A Lesson in Taxidermy

While Marianne is living it up with friends, Manhattan style, Ava and I decided to indulge in some wanderlust and head to Wyoming. While the weather didn't quite cooperate, Jackson was the quietest I have ever expierenced it, giving Ava and I lots of space to reconnect while wandering the boardwalk town.

It is no secret however that Ava is not a shopper. She grimaces at the thought of browsing and I think I heard her mumble something under her breath when I told her we were going to walk around town to window shop. But, regardless, her charming wit had perfect timing while we walked through a store naming the several stuffed game animals on display and mimicked the sounds they make...well made, when we came to stare up at a large, shaggy moose. Without thinking I asked her what he would say (while standing there stuffed, staring blankly in a store) instead of asking what do moose say, in general. Without skipping a beat and with a bit of a grimace on her face, she growled in her best moose impersonation, "Oooo...I am not feeling too good"!
You had to be there.

Wednesday, May 13, 2009

The Hazards of Twirling

Ava is not very girly in any of the stereotypical girly ways. She doesn't like to play dress up and prefers balls, cars and sand over any doll. But she does love shoes, painted toenails, and twirling around in circles in a pretty dress. Even if she's not wearing a dress.

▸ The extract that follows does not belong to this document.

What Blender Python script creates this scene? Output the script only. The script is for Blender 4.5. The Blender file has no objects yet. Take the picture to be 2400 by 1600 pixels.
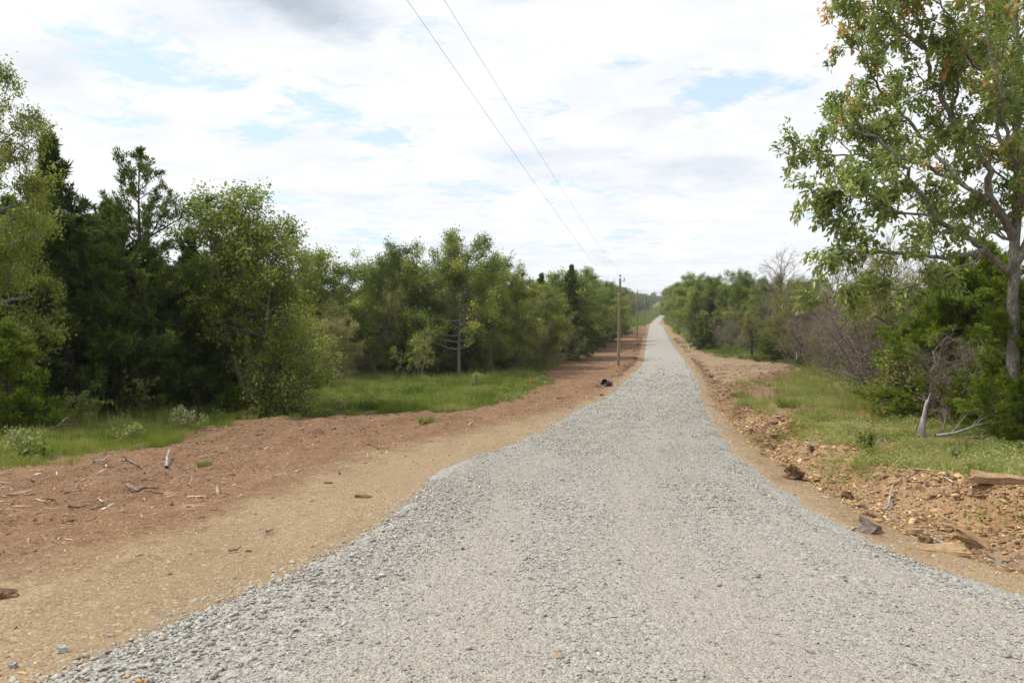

One afternoon I'm chatting on the phone in Ava's room as she's twirling around and laughing hysterically as she falls crashing to the floor. Predictably, she falls in random, ingenuous ways. Sure enough, I watch as she headplants directly into her dresser and promptly punctures a hole in her forehead on the drawer pull.



While there is screaming and some blood trickling down her forehead, both the crying and bleeding stop remarkably fast and since she is normally quite the drama queen for pain I figure that it really must not hurt that bad. (She is pretty alarmed when she reaches up to touch it and sees her own blood for the first time.) Still, there is a bit of a gaping hole in the flesh; too small for a stitch but open and deep enough to leave a nice scar. So I decide that a nurse needs to at least look at it. Ava becomes much more worried about the impending visit to the doctor's office but the magic of being three means you can now talk her through most events. We walk in the door with her blaringly red juicy wound preceding us and when the nurse comes to help, Ava understates "I got an owie!" I was surprised at how grown up she was throughout the whole thing after I reassured her how nice the nurse would be. So Ava's forehead is steri-stripped and bandaged and we're on our way.


Oh and by the way, that bandage was glued on so tight that removing it a week later was more traumatic than the whole ordeal combined.